⑤ 本件建物の有効利用を図る必要があるという主張については、鑑定の結果などから、現状においてすでに当該地域の状況にそって有効利用が図られ、また、今後も図ることができるものといえるから、採用できない。
⑥ 他方で、被告が本件建物を店舗として使用する必要性について、原告側では、本件店舗への来店者が著しく減っているなどと主張するが、その根拠となる調査は、わずか3日間の来店者数を調査し、調査時間も営業時間の一部にとどまるから、本件店舗への来店者数の実態を示したものと解することは出来ない。また、被告が決算書類と付属明細書の提出を拒んでいるものの、提出された売上帳簿は改変を加えた形跡もなく、また通常個人商人が粉飾決算をするという事態は想定しがたいから、提出された売上帳簿の信用性は失われない(すなわち、被告の店舗への来店者が減っているという原告の主張は採用できない)。
⑦ 原告は、原告が申し出ている立退料500万円と被告に返還すべき敷金360万円の合計860万円の支払いを受けられれば、被告が現在の営業規模と同一の営業ができる店舗を他で借り入れることは容易であると主張する。
しかし、鑑定の結果によれば、本件の近隣地域などの類似地域に実損なく移転するには、約2463万円の補償が必要であると試算されるのみならず、麻雀店は風営法の許可を取得する上でも、地域的な制約が存在することが認められる。

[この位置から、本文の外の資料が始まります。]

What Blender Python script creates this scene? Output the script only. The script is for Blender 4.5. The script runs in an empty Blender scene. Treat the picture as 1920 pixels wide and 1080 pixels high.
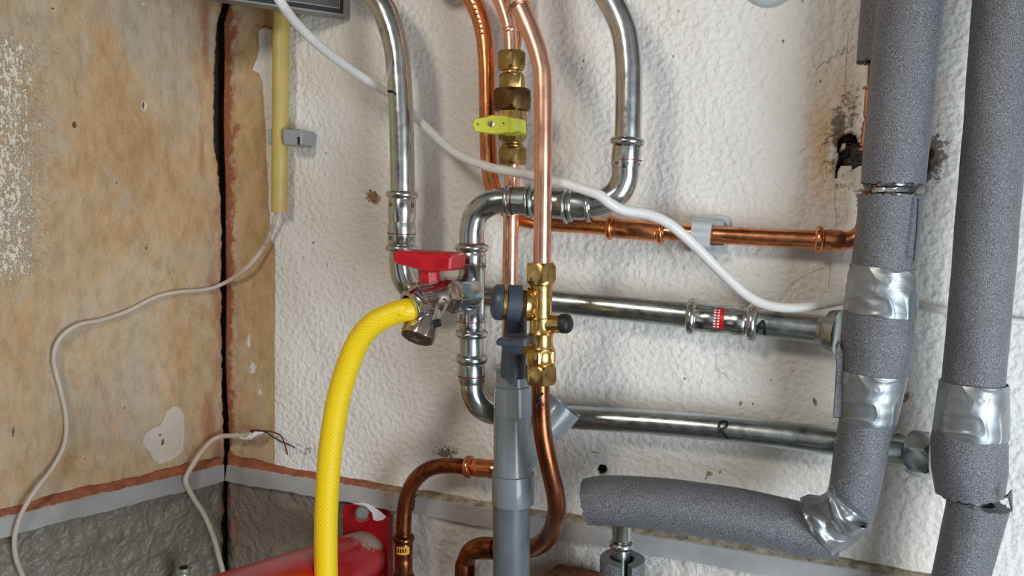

以上の事情から、判決は、「被告が本件建物を使用して麻雀店を営む必要性は乏しいとはいえず、むしろ、その必要性は高いと言うべきである」として、原告(賃貸人)からの明渡請求を認めませんでした(そもそも正当事由がないという判断なので、「正当事由の補完事由」である立退料については判断するまでもないとして、立退料の妥当性の点については判断していません)

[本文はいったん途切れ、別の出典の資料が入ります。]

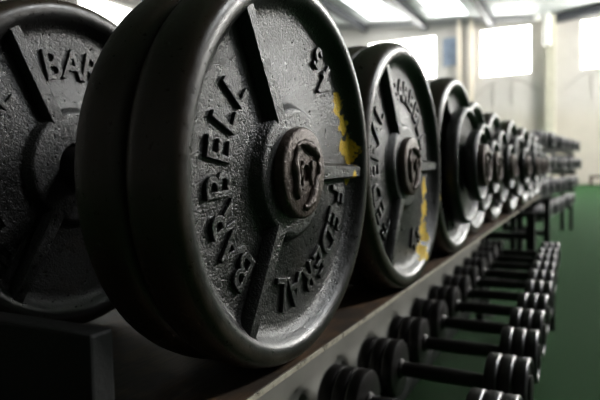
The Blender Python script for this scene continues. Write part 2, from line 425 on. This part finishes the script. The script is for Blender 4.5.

現行の耐震基準に合致しない建物、という点からみれば、原告のいう「建替えの必要性」については認められそうな印象もあったのですが、裁判所としては、被告の本件建物を利用する必要性を重視し、また、原告が「改装の必要性」の根拠として提出した証拠について全般的に信用できないという判断をした上で、被告の本件建物の継続使用を認めたものと思われます。
訴訟戦術としては、相手方の主張する論拠や証拠を弾劾する(効力を争う)ということも当然重要なのですが、肝心の弾劾の用に供する証拠が「疑わしい」とされてしまうと、その「疑わしい」証拠を提出した当事者の主張全体が信用できないような印象を与えてしまいがちです。本件の原告でいえば、被告の経営が思わしくないということを証するとして提出した証拠(おそらく、時間制で調査を依頼した調査結果報告書と思われます)が、裁判所から信用性がないとされてしまいました。調査にも時間制で費用がかかることが多いので、「調査時間を絞る」のはやむを得ないかもしれませんが、「不十分な」証拠となるくらいなら、他の立証方法を考えた方が良かったかもしれません。